La Stampa 16.4.16
Il Pil cinese a +6,7%, il minimo da 25 anni, ma ci sono spiragli di ripresa con l’export
Gli analisti: Pechino rischia una serie di crac delle banche
di Cecilia Attanasio Ghezzi
Il
primo trimestre del 2016 la Cina è cresciuta del 6,7%. In lieve calo
rispetto al 6,8 registrato nel 2015, si attesta nella forbice di
crescita indicata dal governo. L’obiettivo dichiarato è di non scendere
sotto il 6,5 prima del 2020. Sono in molti a tirare un sospiro di
sollievo anche a seguito della recente impennata delle esportazioni
(+6,8%) in controtendenza rispetto agli ultimi otto mesi. Rispetto allo
stesso trimestre del 2015, crescono anche gli investimenti industriali,
quelli in infrastrutture (+10,7%) e i consumi (+10,5%). In questo primo
trimestre la Cina ha contribuito alla crescita globale quanto, se non di
più, degli Stati Uniti. Ma la crescita del Pil è comunque la più bassa
degli ultimi 25 anni. E se si considerano il movimento di merci, i
consumi di elettricità e i prezzi all’ingrosso – fanno notare gli
analisti più scettici – ci sono i segnali per parlare di una crescita
molto più bassa di quella dichiarata. Si tratta di stime, perché nessuno
sa esattamente come il Pil del Paese venga calcolato. Una cosa è certa:
il modello economico cinese che ha portato la Cina a diventare la
seconda economia mondiale non funziona più. Milioni di lavoratori
dell’industria pesante e della manifattura stanno perdendo il lavoro e
ancora non è chiaro come verranno ricollocati. Soprattutto bisognerà
vedere se i nuovi settori dei servizi e del mercato interno riusciranno a
fare da traino.
Pechino spera nella ripresa e cerca di evitare la
politica di stimoli massicci che aveva sperimentato con ottimi
risultati, anche se a breve termine, durante la crisi del 2008. Ma le
banche a marzo, nonostante l’alto rischio di inesigibilità, hanno
espanso la possibilità di credito a 180 miliardi di euro, quasi il
doppio del mese precedente.

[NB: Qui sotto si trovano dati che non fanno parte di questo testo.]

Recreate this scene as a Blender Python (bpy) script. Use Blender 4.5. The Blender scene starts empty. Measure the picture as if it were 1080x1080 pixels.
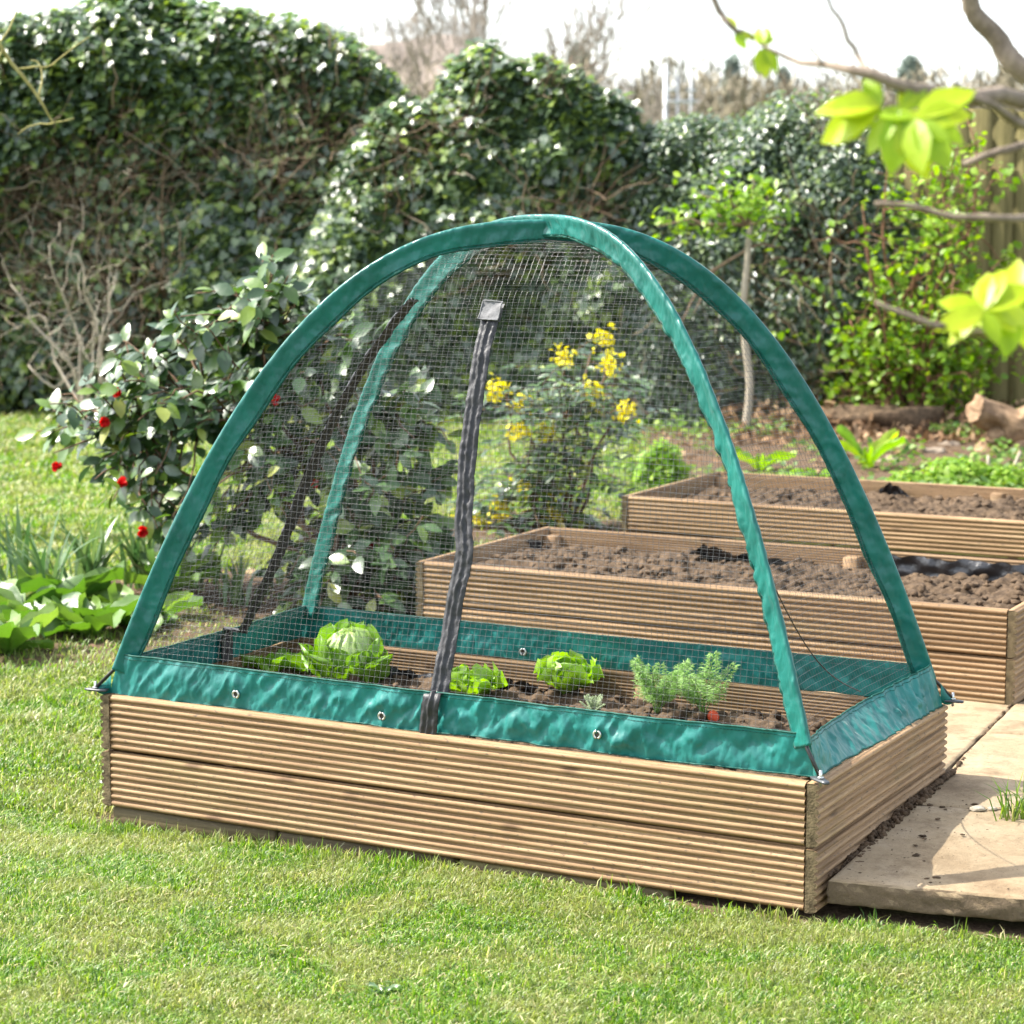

Nessuno per il momento teme il fallimento
dei singoli istituti perché sono spalleggiati direttamente dal governo,
ma il rischio che l’intero sistema si inceppi è alto. Dall’inizio del
2009, i prestiti concessi da banche e governi locali sono più che
triplicati arrivando alla cifra record di oltre 13 mila miliardi di
euro. Si tratta del 144% del prodotto interno lordo della Repubblica
popolare. E come ha sottolineato Goldman Sachs a gennaio, i Paesi che
sono incappati in questa situazione si sono poi trovati ad affrontare o
una crisi finanziaria o un prolungato rallentamento. Gli economisti si
aspettano una serie di fallimenti nei mesi a venire.
Detto questo
sono già un paio di anni che la Repubblica popolare si confronta con
problemi strutturali che la mettono a dura prova. La popolazione in età
da lavoro sta invecchiando, la disoccupazione aumenta ed è calata la
mobilità sociale. Arrancano l’industria pesante e la produzione di beni a
basso costo che l’ha resa famosa come fabbrica del mondo. Ma siamo di
fronte alle difficoltà di un’economia in transizione. Altri segnali
fanno ben sperare. Se terziario e consumi dovessero veramente decollare,
il rallentamento dell’economia sarà dolce anziché brusco.